With the exit of the Christian worldview from many of our institutions, many secular elites are now openly questioning the underlying need—let alone rationale—for basic western freedoms.

In the face of such challenges, Guinness says Christians must speak up:

We who care for justice and care for freedom and care for dignity need to explore these things to understand them, so that when we go out into the public square, we can argue for things that are faithful to the Scriptures but also profoundly important for human society…And we’re agents of that in God’s world.

4. Christianity is the Only Worldview Providing Solid Ground For Human Freedom

Guinness didn’t hold back from crediting Christianity with being the key contributor to the freedoms so many westerners take for granted.

No other faith, religion, philosophy [or] worldview has a grounding for freedom…There isn’t a single serious Atheist philosopher who can give you the grounds for freedom.

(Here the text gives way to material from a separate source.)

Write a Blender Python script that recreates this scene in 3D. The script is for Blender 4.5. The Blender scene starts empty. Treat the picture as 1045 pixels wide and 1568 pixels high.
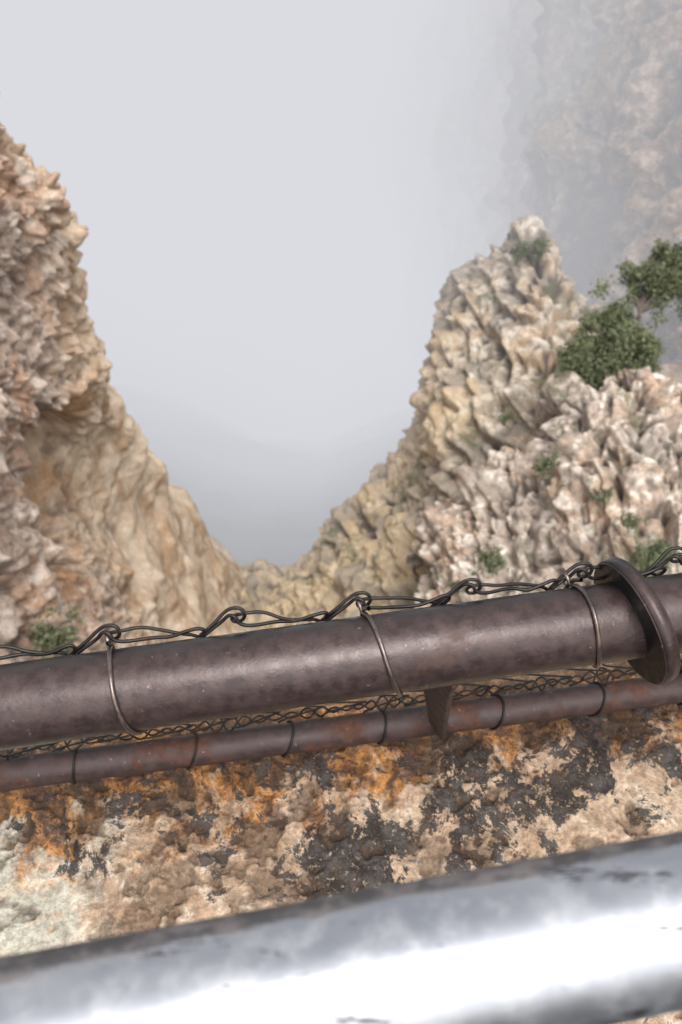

Naturalistic science simply can’t. Sam Harris [argues] that freedom is a fiction.

He continues:

[But in Scripture], a sovereign God has made significant humans in his image. And we are the guardians for some of these things, and this is an hour for courage and confidence and moving out, for the Lord’s sake, but also for our neighbour’s.

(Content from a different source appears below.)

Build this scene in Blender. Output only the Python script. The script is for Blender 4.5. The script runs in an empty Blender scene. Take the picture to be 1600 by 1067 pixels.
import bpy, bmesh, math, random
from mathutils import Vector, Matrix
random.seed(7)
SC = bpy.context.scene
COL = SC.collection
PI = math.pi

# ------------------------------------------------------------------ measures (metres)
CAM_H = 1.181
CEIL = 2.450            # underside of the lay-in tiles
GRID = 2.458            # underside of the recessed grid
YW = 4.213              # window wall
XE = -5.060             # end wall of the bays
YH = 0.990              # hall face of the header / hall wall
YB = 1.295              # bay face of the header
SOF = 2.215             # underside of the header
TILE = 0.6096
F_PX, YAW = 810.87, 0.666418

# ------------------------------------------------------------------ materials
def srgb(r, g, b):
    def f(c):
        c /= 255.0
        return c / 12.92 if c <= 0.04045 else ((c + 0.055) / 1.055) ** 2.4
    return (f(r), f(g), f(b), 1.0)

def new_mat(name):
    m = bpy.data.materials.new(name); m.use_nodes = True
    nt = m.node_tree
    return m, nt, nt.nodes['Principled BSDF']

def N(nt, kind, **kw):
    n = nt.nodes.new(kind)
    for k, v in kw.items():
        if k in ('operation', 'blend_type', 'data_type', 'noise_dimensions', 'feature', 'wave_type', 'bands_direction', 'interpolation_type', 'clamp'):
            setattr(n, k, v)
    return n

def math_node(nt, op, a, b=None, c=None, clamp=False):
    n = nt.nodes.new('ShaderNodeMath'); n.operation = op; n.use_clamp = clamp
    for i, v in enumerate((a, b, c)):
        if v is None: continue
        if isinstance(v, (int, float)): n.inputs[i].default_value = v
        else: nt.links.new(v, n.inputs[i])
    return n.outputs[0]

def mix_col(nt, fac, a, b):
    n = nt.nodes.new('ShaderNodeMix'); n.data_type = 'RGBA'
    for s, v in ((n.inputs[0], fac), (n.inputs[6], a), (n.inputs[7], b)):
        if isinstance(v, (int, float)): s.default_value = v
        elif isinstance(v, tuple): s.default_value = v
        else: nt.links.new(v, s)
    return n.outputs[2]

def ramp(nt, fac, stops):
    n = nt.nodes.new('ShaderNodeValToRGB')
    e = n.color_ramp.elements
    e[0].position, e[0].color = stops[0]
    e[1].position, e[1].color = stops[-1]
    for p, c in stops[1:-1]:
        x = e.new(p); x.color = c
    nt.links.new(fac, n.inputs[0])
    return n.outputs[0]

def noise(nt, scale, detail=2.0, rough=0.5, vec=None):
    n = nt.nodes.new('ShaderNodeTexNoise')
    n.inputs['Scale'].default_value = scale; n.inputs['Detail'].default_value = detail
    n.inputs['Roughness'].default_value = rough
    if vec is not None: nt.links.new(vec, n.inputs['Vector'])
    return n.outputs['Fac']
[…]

All in all, it was a stimulating talk about a  challenge facing our society (not to mention our churches), from a respected and well thought out commentator. It does seem we’re at a crossroads or  ‘pivotal moment’ when it comes to freedom, where decisions made in the next few years may determine the future of our freedoms for a long time to come.


Photo: Joey Banks, unsplash.com

[1] One could raise the question of societies like China, which are not free, yet where Christianity seems to be growing. And yet, as a counterexample, Christianity was oppressed and compromised under Soviet communism. I would argue that all things being equal, Churches and Christians do better in free societies than closed ones.